El sistema de defensa antimisiles que impulsó en 2001 George W. Bush, contempla el despliegue de armas en el espacio con el pretexto de protegerse contra misiles balísticos enemigos, pero, en la práctica, para conseguir un completo dominio militar desde el cosmos. Las propuestas presentadas por Moscú y Pekín en la Conferencia de Desarme de Ginebra, en 2002, para evitar la llamada «guerra de las galaxias», fueron recibidas con interés por la mayoría de los sesenta y cinco países participantes pero se estrellaron ante la decisión del gobierno Bush. La ambigüedad calculada, la hipocresía, la insistencia de Washington al afirmar que el riesgo de militarización del espacio es muy lejano, marcan la actualidad de la crisis: Estados Unidos se ha negado hasta el momento a abrir negociaciones sobre el espacio. Con ello, el riesgo de una nueva carrera de armamentos, ahora en el cosmos, empieza a ser una realidad.
Ese es el escenario estratégico sobre el que planea el fracaso de la Conferencia de revisión de Nueva York. El TNP continúa siendo un instrumento fundamental para evitar la peligrosa proliferación nuclear, pero el control de los programas de países como Irán o Corea del Norte debe ir acompañado de una efectiva reducción de los arsenales nucleares de las principales potencias, como contempla el propio Tratado, y la renuncia a llevar armamento atómico fuera de la Tierra; al mismo tiempo, la opinión pública debe exigir a Estados Unidos el abandono de sus programas ofensivos que están empezando a destruir el precario equilibrio nuclear alcanzado en los años ochenta del siglo pasado. Es una cuestión de transcendental importancia. La peligrosa política del gobierno Bush ha sido denunciada incluso por el expresidente norteamericano Carter y por Robert McNamara, responsable del Pentágono bajo Kennedy y Johnson, que hoy critica con severidad la política nuclear de su país. Porque es una evidencia que Estados Unidos, con una desmedida ambición inédita en las relaciones internacionales, pretende mantener su predominio atómico y, además, que el resto de los países del planeta acepten con resignación su hegemonía militar y estratégica en el siglo XXI.
Mientras Kofi Annan insistía en la necesidad de actualizar el TNP para evitar que se vuelva irrelevante, Washington seguía apelando a los peligros de Corea del Norte e Irán, que son apenas el velo con que Bush pretende ocultar sus propósitos de liquidar el espíritu del TNP y de proseguir con el rearme nuclear, orientado a la consolidación del dominio militar norteamericano en el espacio y en la Tierra.
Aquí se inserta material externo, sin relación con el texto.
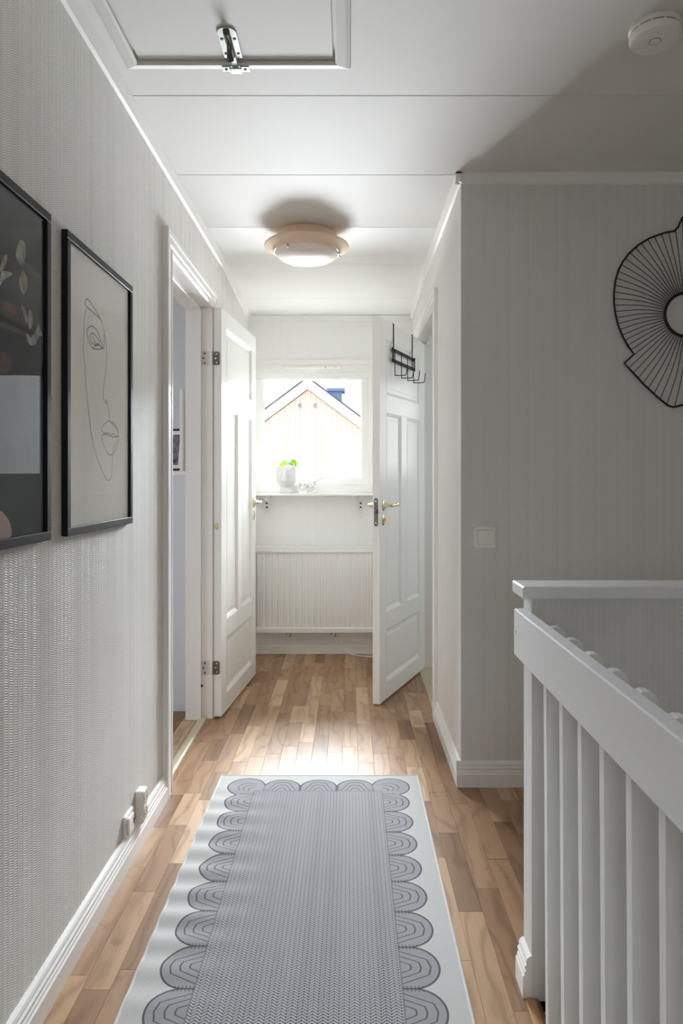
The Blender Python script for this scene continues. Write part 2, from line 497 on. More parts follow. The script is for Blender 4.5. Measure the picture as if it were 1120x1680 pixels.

En un mundo en el que han aumentado las potencias nucleares y ocho países poseen ya la bomba atómica, y donde el TNP corre un serio peligro; en un mundo en que la opinión pública y el movimiento por la paz apenas han empezado a ser conscientes del peligro y a oponerse al rearme atómico y a la militarización del espacio, y en unos años en los que parece que, como en el verso de Gil de Biedma, «fuera oscurece imperceptiblemente», desde Washington se ofrece un cocodrilo con experiencia.